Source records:

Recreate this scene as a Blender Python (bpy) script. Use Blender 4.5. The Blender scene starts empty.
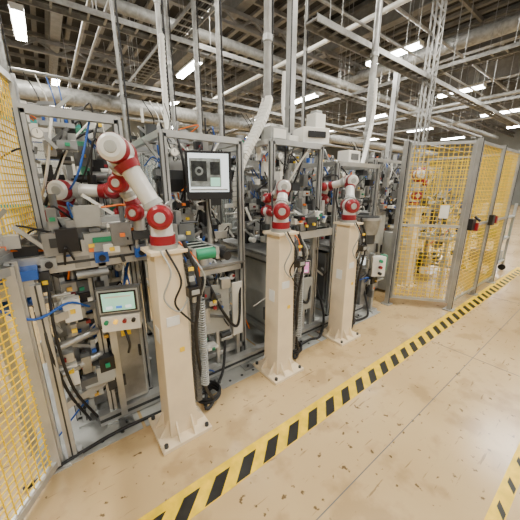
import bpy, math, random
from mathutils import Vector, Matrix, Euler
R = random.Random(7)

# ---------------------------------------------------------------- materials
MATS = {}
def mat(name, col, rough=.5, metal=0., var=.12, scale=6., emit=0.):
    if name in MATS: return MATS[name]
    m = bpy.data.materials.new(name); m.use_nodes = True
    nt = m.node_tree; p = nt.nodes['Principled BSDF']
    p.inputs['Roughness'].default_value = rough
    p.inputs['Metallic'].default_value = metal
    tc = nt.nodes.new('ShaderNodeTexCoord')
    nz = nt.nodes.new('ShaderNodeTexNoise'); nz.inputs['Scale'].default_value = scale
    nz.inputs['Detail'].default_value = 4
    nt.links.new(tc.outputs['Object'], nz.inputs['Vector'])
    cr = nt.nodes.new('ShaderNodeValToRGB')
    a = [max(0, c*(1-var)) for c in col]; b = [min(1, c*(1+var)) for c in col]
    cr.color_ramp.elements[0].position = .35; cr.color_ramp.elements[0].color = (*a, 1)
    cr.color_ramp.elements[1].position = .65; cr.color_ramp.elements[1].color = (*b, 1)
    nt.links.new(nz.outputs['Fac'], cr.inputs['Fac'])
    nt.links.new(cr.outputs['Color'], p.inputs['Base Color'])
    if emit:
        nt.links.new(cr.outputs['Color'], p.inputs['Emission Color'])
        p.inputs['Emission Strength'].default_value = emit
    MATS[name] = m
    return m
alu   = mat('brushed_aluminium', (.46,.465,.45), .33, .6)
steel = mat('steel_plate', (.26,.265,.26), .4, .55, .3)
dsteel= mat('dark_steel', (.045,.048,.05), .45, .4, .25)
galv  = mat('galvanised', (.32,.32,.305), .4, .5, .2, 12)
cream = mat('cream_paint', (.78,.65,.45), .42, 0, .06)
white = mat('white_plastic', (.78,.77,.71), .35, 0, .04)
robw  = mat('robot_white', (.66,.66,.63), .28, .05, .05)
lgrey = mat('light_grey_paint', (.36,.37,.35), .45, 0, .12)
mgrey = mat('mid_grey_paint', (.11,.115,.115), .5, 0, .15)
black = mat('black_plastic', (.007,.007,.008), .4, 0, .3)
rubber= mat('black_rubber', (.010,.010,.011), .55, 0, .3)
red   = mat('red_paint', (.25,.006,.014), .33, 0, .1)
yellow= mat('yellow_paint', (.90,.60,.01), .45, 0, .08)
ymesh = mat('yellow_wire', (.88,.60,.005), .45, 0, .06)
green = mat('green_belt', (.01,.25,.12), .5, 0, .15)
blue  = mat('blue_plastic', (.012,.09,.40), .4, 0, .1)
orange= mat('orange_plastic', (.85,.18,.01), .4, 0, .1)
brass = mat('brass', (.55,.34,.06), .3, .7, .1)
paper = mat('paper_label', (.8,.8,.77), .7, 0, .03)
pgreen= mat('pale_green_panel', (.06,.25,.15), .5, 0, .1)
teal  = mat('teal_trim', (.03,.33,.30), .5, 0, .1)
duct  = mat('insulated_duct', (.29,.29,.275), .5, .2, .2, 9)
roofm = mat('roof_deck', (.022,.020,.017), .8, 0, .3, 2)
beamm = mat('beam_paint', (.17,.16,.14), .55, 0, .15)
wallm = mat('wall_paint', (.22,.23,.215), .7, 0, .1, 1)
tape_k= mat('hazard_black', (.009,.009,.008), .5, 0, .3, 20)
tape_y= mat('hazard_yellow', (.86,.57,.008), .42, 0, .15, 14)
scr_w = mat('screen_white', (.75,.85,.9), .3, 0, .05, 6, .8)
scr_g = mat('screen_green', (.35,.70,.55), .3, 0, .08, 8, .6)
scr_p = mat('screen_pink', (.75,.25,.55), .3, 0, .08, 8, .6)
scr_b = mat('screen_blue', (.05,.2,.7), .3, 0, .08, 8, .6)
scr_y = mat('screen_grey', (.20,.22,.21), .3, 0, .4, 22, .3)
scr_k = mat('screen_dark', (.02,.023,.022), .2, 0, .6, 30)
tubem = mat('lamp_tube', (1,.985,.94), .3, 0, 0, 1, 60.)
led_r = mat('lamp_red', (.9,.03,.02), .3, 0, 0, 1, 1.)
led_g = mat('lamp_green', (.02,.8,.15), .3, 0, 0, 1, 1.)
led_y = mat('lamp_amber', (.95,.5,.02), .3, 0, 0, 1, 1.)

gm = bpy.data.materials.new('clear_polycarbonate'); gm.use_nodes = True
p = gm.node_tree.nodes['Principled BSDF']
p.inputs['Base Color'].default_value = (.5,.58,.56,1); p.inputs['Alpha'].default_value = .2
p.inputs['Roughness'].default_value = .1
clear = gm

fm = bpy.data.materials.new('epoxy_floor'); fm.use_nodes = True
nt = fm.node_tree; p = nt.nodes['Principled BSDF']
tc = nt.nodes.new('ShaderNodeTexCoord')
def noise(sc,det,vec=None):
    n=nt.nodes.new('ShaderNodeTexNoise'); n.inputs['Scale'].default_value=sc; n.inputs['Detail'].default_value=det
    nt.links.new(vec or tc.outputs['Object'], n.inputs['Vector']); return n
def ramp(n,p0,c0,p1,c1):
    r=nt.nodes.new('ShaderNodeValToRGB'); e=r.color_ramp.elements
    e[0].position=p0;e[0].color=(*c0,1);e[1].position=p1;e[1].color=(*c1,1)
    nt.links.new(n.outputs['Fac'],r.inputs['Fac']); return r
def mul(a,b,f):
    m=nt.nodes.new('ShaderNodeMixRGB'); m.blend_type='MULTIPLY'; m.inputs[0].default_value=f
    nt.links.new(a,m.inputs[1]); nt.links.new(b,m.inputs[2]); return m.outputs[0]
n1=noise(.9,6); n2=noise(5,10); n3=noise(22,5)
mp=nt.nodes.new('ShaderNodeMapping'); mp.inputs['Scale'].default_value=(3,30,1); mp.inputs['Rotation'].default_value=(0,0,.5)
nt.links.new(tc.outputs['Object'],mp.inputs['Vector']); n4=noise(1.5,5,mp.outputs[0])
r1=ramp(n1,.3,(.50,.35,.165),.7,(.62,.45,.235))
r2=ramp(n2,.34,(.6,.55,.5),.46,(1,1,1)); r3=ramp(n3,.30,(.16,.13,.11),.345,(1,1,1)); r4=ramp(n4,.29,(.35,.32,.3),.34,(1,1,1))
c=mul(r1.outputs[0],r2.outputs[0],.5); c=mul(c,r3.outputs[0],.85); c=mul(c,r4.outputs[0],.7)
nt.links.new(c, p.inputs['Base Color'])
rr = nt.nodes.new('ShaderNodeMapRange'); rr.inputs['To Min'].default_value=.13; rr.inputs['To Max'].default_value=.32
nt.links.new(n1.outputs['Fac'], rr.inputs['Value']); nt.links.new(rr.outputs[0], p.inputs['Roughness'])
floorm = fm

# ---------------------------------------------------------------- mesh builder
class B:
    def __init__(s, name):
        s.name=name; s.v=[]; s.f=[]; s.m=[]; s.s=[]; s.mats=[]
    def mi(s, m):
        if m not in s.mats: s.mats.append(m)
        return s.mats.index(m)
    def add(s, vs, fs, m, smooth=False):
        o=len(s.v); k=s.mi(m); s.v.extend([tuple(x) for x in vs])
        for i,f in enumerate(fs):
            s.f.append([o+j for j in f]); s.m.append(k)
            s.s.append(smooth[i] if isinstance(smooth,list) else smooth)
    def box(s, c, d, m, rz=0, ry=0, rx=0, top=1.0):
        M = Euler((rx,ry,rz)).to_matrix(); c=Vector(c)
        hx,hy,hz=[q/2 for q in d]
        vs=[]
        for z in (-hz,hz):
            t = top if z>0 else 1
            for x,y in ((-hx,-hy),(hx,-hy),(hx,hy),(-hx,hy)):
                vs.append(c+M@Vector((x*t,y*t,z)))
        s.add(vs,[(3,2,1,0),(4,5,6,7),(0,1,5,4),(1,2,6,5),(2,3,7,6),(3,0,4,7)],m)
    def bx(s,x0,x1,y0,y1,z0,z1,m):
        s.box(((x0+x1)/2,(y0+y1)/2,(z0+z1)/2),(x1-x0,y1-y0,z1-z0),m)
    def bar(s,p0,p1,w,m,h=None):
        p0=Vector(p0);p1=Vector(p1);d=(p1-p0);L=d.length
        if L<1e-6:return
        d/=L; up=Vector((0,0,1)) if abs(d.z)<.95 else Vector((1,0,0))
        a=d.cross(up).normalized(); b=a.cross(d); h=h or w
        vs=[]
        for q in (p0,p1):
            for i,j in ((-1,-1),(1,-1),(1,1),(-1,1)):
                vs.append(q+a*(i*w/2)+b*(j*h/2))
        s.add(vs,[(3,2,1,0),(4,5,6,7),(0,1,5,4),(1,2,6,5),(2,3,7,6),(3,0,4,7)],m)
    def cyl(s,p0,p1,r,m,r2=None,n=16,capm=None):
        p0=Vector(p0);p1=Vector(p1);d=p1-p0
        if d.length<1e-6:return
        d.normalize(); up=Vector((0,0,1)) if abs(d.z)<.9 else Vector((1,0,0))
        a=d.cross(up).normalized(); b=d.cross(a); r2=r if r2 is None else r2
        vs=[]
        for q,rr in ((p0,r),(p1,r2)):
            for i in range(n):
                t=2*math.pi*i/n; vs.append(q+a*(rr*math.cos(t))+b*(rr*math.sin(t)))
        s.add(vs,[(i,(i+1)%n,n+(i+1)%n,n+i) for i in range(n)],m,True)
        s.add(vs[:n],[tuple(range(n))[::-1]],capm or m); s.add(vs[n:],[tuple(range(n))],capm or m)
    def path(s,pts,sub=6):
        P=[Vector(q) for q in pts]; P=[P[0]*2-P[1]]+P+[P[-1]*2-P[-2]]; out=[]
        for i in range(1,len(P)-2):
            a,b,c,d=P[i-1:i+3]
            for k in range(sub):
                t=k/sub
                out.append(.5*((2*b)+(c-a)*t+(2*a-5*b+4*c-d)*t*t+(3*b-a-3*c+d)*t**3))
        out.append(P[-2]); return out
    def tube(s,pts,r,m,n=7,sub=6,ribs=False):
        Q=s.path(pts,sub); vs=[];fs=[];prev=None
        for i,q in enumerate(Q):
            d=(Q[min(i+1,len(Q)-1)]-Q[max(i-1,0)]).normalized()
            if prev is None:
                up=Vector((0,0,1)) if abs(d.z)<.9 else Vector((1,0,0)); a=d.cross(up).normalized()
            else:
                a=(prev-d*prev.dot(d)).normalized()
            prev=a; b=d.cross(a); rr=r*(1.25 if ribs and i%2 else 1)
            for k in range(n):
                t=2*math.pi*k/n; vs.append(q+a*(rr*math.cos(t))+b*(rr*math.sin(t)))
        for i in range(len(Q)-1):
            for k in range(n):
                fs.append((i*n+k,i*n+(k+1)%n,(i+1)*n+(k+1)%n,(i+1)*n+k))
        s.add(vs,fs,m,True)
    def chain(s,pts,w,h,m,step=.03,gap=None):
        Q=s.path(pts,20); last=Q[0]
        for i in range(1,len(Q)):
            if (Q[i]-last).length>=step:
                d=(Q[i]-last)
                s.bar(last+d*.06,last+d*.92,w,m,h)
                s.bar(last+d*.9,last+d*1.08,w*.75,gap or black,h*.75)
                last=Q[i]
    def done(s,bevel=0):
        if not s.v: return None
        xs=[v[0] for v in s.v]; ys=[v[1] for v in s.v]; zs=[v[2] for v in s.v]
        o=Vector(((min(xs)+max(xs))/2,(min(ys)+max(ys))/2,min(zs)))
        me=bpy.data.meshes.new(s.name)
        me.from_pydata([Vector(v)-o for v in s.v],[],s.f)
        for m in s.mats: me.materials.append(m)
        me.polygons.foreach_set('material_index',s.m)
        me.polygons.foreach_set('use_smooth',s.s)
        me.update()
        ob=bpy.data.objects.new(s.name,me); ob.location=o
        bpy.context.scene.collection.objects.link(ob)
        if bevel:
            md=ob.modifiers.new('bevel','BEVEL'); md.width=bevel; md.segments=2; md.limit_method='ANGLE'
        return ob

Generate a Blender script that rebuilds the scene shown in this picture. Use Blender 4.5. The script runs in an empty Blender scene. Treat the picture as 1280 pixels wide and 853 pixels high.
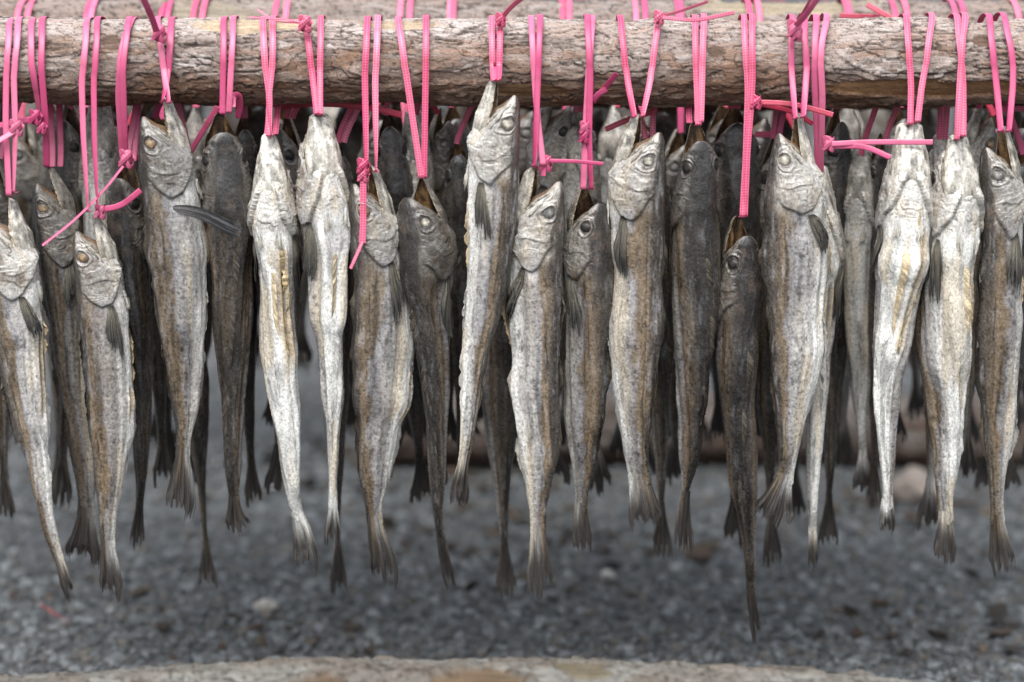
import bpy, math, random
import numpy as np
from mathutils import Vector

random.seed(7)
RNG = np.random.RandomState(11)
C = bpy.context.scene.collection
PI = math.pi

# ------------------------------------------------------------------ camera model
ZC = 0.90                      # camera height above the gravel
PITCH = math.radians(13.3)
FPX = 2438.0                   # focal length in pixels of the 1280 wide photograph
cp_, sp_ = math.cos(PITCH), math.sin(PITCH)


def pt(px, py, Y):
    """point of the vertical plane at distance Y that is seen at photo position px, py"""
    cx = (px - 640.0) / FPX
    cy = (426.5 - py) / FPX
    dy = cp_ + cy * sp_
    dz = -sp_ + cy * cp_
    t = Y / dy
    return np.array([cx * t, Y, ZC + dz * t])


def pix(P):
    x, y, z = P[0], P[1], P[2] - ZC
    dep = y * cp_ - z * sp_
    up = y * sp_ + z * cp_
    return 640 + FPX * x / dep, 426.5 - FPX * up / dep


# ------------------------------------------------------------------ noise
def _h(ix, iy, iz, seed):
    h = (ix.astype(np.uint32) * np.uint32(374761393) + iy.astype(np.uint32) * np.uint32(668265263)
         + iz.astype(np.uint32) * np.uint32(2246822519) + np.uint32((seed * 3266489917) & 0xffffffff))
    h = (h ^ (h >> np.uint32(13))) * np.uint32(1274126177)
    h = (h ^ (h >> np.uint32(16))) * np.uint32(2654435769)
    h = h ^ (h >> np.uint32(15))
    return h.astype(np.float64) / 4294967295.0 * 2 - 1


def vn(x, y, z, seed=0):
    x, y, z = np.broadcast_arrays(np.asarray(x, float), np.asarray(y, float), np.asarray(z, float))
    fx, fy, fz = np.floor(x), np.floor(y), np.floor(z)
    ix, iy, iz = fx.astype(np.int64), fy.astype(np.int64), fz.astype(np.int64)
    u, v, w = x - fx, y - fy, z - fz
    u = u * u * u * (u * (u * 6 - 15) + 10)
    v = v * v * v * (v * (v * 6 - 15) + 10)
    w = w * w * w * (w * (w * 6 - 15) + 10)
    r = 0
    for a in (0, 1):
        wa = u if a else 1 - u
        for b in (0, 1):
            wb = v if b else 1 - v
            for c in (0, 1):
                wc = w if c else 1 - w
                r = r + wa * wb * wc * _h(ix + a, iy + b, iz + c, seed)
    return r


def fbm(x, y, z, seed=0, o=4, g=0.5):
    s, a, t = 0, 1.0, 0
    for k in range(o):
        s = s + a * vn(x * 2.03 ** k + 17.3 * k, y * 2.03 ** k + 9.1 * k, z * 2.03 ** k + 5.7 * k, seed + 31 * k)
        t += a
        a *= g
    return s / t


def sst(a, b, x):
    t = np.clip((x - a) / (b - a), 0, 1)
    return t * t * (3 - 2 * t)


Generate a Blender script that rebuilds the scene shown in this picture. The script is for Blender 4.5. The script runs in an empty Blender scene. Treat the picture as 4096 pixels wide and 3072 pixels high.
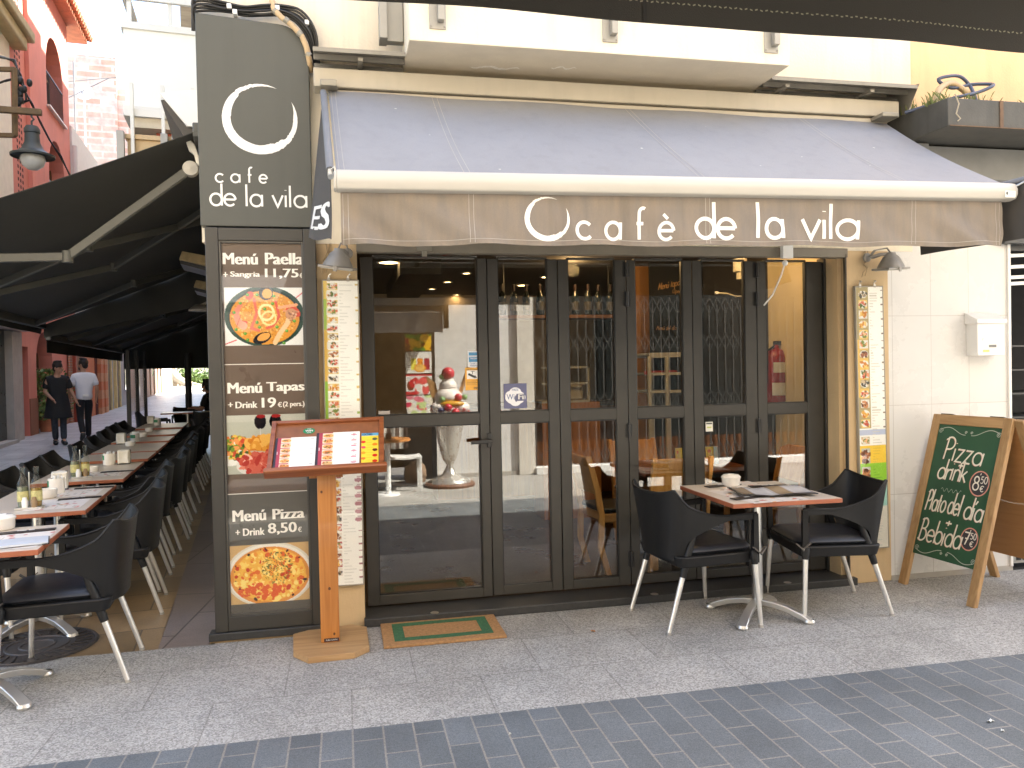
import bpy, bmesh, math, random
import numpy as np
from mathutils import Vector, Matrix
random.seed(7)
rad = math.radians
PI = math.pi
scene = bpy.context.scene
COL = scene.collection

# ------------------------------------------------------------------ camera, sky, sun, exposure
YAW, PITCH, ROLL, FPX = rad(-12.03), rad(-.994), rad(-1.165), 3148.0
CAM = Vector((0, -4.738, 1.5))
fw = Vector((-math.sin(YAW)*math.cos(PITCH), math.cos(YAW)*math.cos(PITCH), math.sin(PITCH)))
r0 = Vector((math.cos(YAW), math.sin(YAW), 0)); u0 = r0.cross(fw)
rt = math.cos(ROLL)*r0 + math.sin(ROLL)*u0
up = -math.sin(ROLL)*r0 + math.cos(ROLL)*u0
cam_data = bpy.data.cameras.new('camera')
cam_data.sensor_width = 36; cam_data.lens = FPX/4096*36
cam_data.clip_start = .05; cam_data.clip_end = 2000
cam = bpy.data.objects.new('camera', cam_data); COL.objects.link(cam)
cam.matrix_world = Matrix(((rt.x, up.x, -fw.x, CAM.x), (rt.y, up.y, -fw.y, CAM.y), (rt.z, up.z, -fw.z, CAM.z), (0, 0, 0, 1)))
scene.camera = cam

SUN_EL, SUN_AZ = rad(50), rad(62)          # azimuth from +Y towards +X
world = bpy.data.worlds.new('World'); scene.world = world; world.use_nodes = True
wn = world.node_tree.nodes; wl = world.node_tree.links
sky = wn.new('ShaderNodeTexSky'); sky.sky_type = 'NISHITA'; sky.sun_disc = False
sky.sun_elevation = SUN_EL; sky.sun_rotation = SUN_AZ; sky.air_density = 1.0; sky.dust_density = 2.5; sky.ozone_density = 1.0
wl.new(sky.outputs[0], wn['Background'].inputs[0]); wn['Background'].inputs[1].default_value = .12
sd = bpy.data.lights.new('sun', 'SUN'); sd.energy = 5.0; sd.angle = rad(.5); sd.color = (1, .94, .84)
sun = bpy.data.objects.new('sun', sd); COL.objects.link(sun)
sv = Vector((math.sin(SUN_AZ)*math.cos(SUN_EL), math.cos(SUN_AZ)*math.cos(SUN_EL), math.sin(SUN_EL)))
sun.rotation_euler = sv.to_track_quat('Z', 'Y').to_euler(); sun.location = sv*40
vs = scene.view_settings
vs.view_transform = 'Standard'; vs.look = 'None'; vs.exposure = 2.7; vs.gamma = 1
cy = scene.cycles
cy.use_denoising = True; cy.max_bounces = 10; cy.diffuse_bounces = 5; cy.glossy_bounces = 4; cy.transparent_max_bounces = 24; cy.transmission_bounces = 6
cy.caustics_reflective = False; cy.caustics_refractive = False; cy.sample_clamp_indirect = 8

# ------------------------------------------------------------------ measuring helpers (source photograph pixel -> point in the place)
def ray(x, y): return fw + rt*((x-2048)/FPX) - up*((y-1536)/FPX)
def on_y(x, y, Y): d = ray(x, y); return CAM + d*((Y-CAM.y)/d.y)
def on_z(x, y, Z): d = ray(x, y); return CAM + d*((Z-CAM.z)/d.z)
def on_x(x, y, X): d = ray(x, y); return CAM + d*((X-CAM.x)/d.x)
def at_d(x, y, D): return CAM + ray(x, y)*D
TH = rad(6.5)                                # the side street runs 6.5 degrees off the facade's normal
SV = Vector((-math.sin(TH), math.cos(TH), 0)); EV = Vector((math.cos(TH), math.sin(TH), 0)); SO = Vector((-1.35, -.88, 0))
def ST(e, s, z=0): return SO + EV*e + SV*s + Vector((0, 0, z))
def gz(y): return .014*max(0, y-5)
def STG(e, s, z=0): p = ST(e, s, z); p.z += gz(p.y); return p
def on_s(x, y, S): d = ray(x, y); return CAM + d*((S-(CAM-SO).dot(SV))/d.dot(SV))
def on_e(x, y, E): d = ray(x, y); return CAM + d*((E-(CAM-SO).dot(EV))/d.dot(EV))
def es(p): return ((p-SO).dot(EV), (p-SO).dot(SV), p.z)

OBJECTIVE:
How many lines in the listing above contain "pixels"? Answer with the number alone.

EXPECTED OUTPUT:
3